# Task brief
Write each line out again exactly as written.

-- BEGIN Given data --

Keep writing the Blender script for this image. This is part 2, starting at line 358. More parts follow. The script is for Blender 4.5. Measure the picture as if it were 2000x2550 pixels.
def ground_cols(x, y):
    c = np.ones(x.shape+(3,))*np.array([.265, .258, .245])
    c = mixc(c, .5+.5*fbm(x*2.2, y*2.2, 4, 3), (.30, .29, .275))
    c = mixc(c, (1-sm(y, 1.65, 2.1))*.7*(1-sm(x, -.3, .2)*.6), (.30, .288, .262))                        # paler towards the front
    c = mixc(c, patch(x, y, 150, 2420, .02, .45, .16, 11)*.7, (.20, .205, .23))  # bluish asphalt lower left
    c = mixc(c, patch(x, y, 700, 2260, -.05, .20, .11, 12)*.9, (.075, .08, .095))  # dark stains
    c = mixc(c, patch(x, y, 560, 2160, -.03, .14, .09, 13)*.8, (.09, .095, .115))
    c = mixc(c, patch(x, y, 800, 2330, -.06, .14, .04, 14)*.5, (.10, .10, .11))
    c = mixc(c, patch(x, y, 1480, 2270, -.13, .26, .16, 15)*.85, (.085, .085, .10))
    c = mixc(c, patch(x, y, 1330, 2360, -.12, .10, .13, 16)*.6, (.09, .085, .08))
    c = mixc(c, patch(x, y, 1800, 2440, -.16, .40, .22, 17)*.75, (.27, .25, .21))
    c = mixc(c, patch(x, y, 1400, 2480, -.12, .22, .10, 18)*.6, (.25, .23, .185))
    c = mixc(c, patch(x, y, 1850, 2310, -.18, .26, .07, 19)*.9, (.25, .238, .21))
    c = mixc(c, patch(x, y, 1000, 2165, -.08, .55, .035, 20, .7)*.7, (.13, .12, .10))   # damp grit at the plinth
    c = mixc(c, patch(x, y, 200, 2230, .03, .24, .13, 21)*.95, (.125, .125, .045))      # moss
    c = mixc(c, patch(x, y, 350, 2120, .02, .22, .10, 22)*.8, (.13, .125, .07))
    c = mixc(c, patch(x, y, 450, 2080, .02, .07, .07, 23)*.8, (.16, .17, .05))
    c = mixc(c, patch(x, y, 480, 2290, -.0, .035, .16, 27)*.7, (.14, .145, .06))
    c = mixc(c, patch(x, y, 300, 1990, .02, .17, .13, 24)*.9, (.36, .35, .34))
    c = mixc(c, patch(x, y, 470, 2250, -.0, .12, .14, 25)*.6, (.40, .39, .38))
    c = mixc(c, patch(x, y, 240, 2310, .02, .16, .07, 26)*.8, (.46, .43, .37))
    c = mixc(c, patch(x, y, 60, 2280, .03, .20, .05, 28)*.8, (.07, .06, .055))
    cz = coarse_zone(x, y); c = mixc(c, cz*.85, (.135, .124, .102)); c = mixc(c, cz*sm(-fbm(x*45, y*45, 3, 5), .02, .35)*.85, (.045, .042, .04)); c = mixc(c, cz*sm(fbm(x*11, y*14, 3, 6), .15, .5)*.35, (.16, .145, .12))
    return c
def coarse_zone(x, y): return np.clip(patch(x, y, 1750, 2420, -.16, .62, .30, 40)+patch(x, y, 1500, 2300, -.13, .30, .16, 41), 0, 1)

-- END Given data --

# Answer below
Keep writing the Blender script for this image. This is part 2, starting at line 358. More parts follow. The script is for Blender 4.5. Measure the picture as if it were 2000x2550 pixels.
def ground_cols(x, y):
    c = np.ones(x.shape+(3,))*np.array([.265, .258, .245])
    c = mixc(c, .5+.5*fbm(x*2.2, y*2.2, 4, 3), (.30, .29, .275))
    c = mixc(c, (1-sm(y, 1.65, 2.1))*.7*(1-sm(x, -.3, .2)*.6), (.30, .288, .262))                        # paler towards the front
    c = mixc(c, patch(x, y, 150, 2420, .02, .45, .16, 11)*.7, (.20, .205, .23))  # bluish asphalt lower left
    c = mixc(c, patch(x, y, 700, 2260, -.05, .20, .11, 12)*.9, (.075, .08, .095))  # dark stains
    c = mixc(c, patch(x, y, 560, 2160, -.03, .14, .09, 13)*.8, (.09, .095, .115))
    c = mixc(c, patch(x, y, 800, 2330, -.06, .14, .04, 14)*.5, (.10, .10, .11))
    c = mixc(c, patch(x, y, 1480, 2270, -.13, .26, .16, 15)*.85, (.085, .085, .10))
    c = mixc(c, patch(x, y, 1330, 2360, -.12, .10, .13, 16)*.6, (.09, .085, .08))
    c = mixc(c, patch(x, y, 1800, 2440, -.16, .40, .22, 17)*.75, (.27, .25, .21))
    c = mixc(c, patch(x, y, 1400, 2480, -.12, .22, .10, 18)*.6, (.25, .23, .185))
    c = mixc(c, patch(x, y, 1850, 2310, -.18, .26, .07, 19)*.9, (.25, .238, .21))
    c = mixc(c, patch(x, y, 1000, 2165, -.08, .55, .035, 20, .7)*.7, (.13, .12, .10))   # damp grit at the plinth
    c = mixc(c, patch(x, y, 200, 2230, .03, .24, .13, 21)*.95, (.125, .125, .045))      # moss
    c = mixc(c, patch(x, y, 350, 2120, .02, .22, .10, 22)*.8, (.13, .125, .07))
    c = mixc(c, patch(x, y, 450, 2080, .02, .07, .07, 23)*.8, (.16, .17, .05))
    c = mixc(c, patch(x, y, 480, 2290, -.0, .035, .16, 27)*.7, (.14, .145, .06))
    c = mixc(c, patch(x, y, 300, 1990, .02, .17, .13, 24)*.9, (.36, .35, .34))
    c = mixc(c, patch(x, y, 470, 2250, -.0, .12, .14, 25)*.6, (.40, .39, .38))
    c = mixc(c, patch(x, y, 240, 2310, .02, .16, .07, 26)*.8, (.46, .43, .37))
    c = mixc(c, patch(x, y, 60, 2280, .03, .20, .05, 28)*.8, (.07, .06, .055))
    cz = coarse_zone(x, y); c = mixc(c, cz*.85, (.135, .124, .102)); c = mixc(c, cz*sm(-fbm(x*45, y*45, 3, 5), .02, .35)*.85, (.045, .042, .04)); c = mixc(c, cz*sm(fbm(x*11, y*14, 3, 6), .15, .5)*.35, (.16, .145, .12))
    return c
def coarse_zone(x, y): return np.clip(patch(x, y, 1750, 2420, -.16, .62, .30, 40)+patch(x, y, 1500, 2300, -.13, .30, .16, 41), 0, 1)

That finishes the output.